Ue-Siria, la lezione della storia

Da quando in Siria, il 21 agosto, si è fatto ricorso alle armi chimiche, la possibilità di un intervento militare in Siria da parte delle potenze occidentali ha provocato un vivace dibattito.

Qualsiasi previsione sul risultato politico o militare della crisi attuale sarebbe azzardata, dal momento che le posizioni politiche cambiano con rapidità vertiginosa. Tuttavia, sembra importante riflettere su questo momento eccezionale.

Subito dopo l’attacco del 21 agosto con armi chimiche, si è detto che è stata oltrepassata la “linea rossa”, giustificando in tal modo un’azione militare dal di fuori. Alcuni si sono chiesti perché: i presunti 1.400 morti sono di gran lunga superati dai circa 100mila che hanno perso la vita nella terribile guerra civile “convenzionale” in Siria. Eppure, il ricorso alle armi chimiche provoca giustamente una repulsione speciale e quasi universale, e giustificherebbe un’azione forte, se il regime di Bashar al-Assad potesse esserne dimostrato responsabile.

L’eredità della prassi dei governi occidentali si è rivoltata contro di loro, minando la fiducia (cruciale in tempi di crisi) da parte della propria opinione pubblica e degli altri Stati: la manipolazione delle prove da parte dei governi degli Stati Uniti e del Regno Unito nel caso dell’Iraq nel 2003; la condotta della Francia e del Regno Unito in Libia nel 2011, dove avevano assicurato il sostegno delle Nazioni Unite per un intervento umanitario in Libia, ma erano andati di gran lunga oltre il loro mandato; il ricorso alle armi chimiche su vasta scala e per diversi anni da parte degli Usa, che ha prodotto conseguenze orribili sui vietnamiti i cui effetti continuano ancora oggi.

Con tanti distinguo fra i propri membri, l’Unione europea è stata incapace, fino a poco tempo fa, di prendere una posizione univoca. Al vertice del G20, l’Ue ha giustamente insistito sul fatto che ci può essere solo una “soluzione politica”, non militare, in Siria. Probabilmente nessuno direbbe il contrario. La questione centrale è se una soluzione politica esigerebbe un intervento militare, o se un intervento militare esterno escluderebbe la possibilità di una soluzione negoziata, o almeno di una soluzione mediata dall’Occidente. L’Ue sostiene anche la nuova iniziativa Usa-Russia che, a suo parere, potrebbe portare a una conferenza di pace.

La risposta dei cristiani è stata forte e coerente, benché duplice.
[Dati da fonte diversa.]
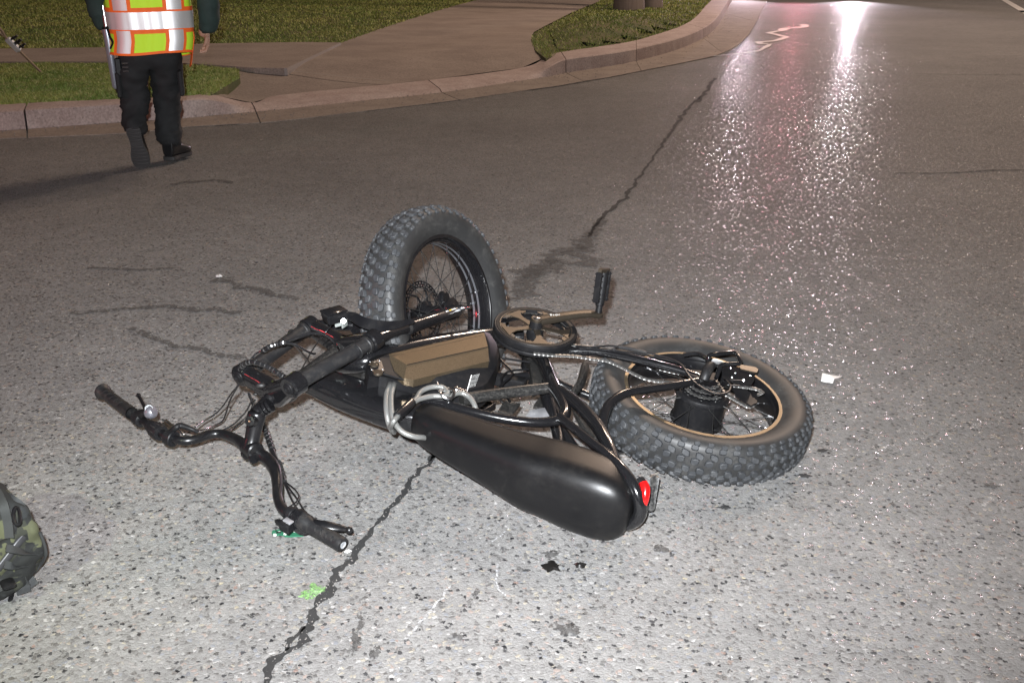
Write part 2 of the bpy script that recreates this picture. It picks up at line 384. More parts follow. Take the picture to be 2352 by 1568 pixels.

Da parte di Papa Francesco, per esempio, si è concentrata sugli appelli, sui gesti di testimonianza pubblica e le esortazioni. La giornata, storicamente senza precedenti, di preghiera e digiuno, che ha attirato 100mila persone a piazza San Pietro, è stata sostenuta e sposata da numerosi leader di altre religioni, incluso l’islam.

Altri approcci si sono concentrati piuttosto sulla valutazione morale, spesso ricorrendo al classico criterio della “guerra giusta”. Il Primate della comunione anglicana, l’arcivescovo Welby, per esempio, ha sostenuto che siamo a un punto morto, vicini a una situazione da “ultima spiaggia”. La Conferenza episcopale degli Stati Uniti si è appellata al criterio della proporzionalità: in altre parole, l’azione richiede una ragionevole certezza che l’intervento sia in grado di scongiurare più male di quanto inevitabilmente ne causerà. I vescovi degli Stati Uniti ritengono che un attacco militare “risulterebbe controproducente”. Una possibile conseguenza potrebbe essere di esporre i cristiani in tutta la regione, considerati come alleati dell’Occidente, a rappresaglie ancora più feroci di quelle attuali. Un’altra conseguenza è che, nel pieno di una guerra civile, una punizione nei confronti del regime di Assad consista in un sostegno necessariamente efficace ai ribelli, per quanto estremisti possano essere.

La Chiesa non possiede né informazioni militari complete, né è in grado di offrire una soluzione politica dettagliata. Ha alle spalle una presenza impegnata da duemila anni in Siria, una culla del cristianesimo, ma non si basa mai sul discorso degli interessi nazionali (che inevitabilmente entrano in conflitto, come risulta evidente in ogni dibattito del Consiglio di sicurezza Onu). È assolutamente convinta che un attacco militare da parte di una potenza esterna sarebbe un fatto estremamente negativo, soprattutto per i più poveri. Pertanto esso esigerebbe una giustificazione straordinaria, che non è ancora stata fornita.